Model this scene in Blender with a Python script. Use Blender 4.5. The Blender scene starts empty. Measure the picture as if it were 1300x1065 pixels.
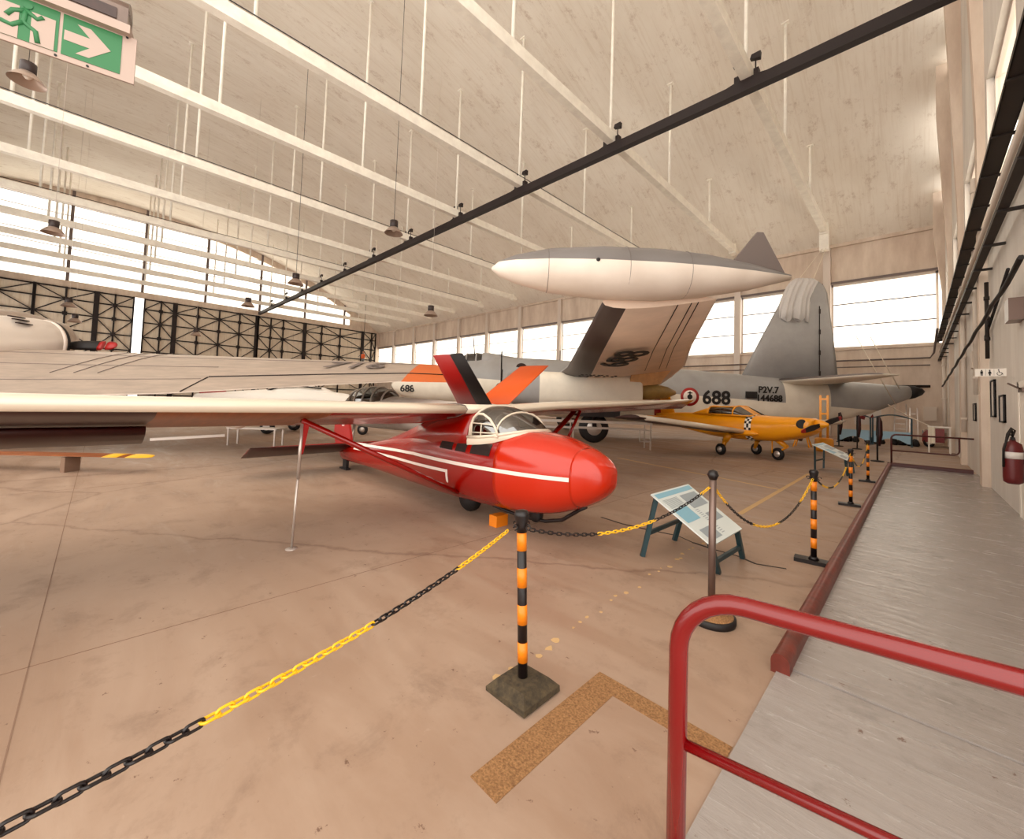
import bpy, math, random
from mathutils import Vector, Matrix
random.seed(7)
C = bpy.context.scene.collection
PI = math.pi
# ------------------------------------------------------------------ colours / materials
def lin(c):
    c = c / 255.0
    return c / 12.92 if c <= 0.04045 else ((c + 0.055) / 1.055) ** 2.4
def rgb(r, g, b): return (lin(r), lin(g), lin(b), 1.0)
def mat(name, col, rough=0.6, metal=0.0, var=0.0, scale=3.0, bump=0.0, stretch=(1, 1, 1), spec=None, coat=0.0, col2=None):
    m = bpy.data.materials.new(name); m.use_nodes = True
    n = m.node_tree.nodes; l = m.node_tree.links
    p = n['Principled BSDF']
    p.inputs['Base Color'].default_value = rgb(*col)
    p.inputs['Roughness'].default_value = rough
    p.inputs['Metallic'].default_value = metal
    if spec is not None: p.inputs['Specular IOR Level'].default_value = spec
    if coat: p.inputs['Coat Weight'].default_value = coat; p.inputs['Coat Roughness'].default_value = 0.08
    if var or bump or col2:
        tc = n.new('ShaderNodeTexCoord'); mp = n.new('ShaderNodeMapping'); mp.inputs['Scale'].default_value = stretch
        nz = n.new('ShaderNodeTexNoise'); nz.inputs['Scale'].default_value = scale; nz.inputs['Detail'].default_value = 6
        nz.inputs['Roughness'].default_value = 0.65
        l.new(tc.outputs['Object'], mp.inputs['Vector']); l.new(mp.outputs['Vector'], nz.inputs['Vector'])
        if var or col2:
            r = n.new('ShaderNodeValToRGB')
            r.color_ramp.elements[0].position = 0.3; r.color_ramp.elements[1].position = 0.7
            a = tuple(max(0, v * (1 - var)) for v in col) if col2 is None else col2
            b = tuple(min(255, v * (1 + var * 0.5)) for v in col)
            r.color_ramp.elements[0].color = rgb(*a); r.color_ramp.elements[1].color = rgb(*b)
            l.new(nz.outputs['Fac'], r.inputs['Fac']); l.new(r.outputs['Color'], p.inputs['Base Color'])
        if bump:
            bp = n.new('ShaderNodeBump'); bp.inputs['Strength'].default_value = bump; bp.inputs['Distance'].default_value = 0.02
            l.new(nz.outputs['Fac'], bp.inputs['Height']); l.new(bp.outputs['Normal'], p.inputs['Normal'])
    return m
def glass(name, col, trans=0.75, rough=0.05):
    m = bpy.data.materials.new(name); m.use_nodes = True
    n = m.node_tree.nodes; l = m.node_tree.links; n.clear()
    o = n.new('ShaderNodeOutputMaterial'); mx = n.new('ShaderNodeMixShader'); t = n.new('ShaderNodeBsdfTransparent')
    g = n.new('ShaderNodeBsdfGlossy'); t.inputs['Color'].default_value = rgb(*col); g.inputs['Roughness'].default_value = rough
    mx.inputs['Fac'].default_value = 1 - trans
    l.new(t.outputs[0], mx.inputs[1]); l.new(g.outputs[0], mx.inputs[2]); l.new(mx.outputs[0], o.inputs['Surface'])
    return m
M = {}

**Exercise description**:
Pull every line containing "scene" out of the data above.

**Expected output**:
Model this scene in Blender with a Python script. Use Blender 4.5. The Blender scene starts empty. Measure the picture as if it were 1300x1065 pixels.
C = bpy.context.scene.collection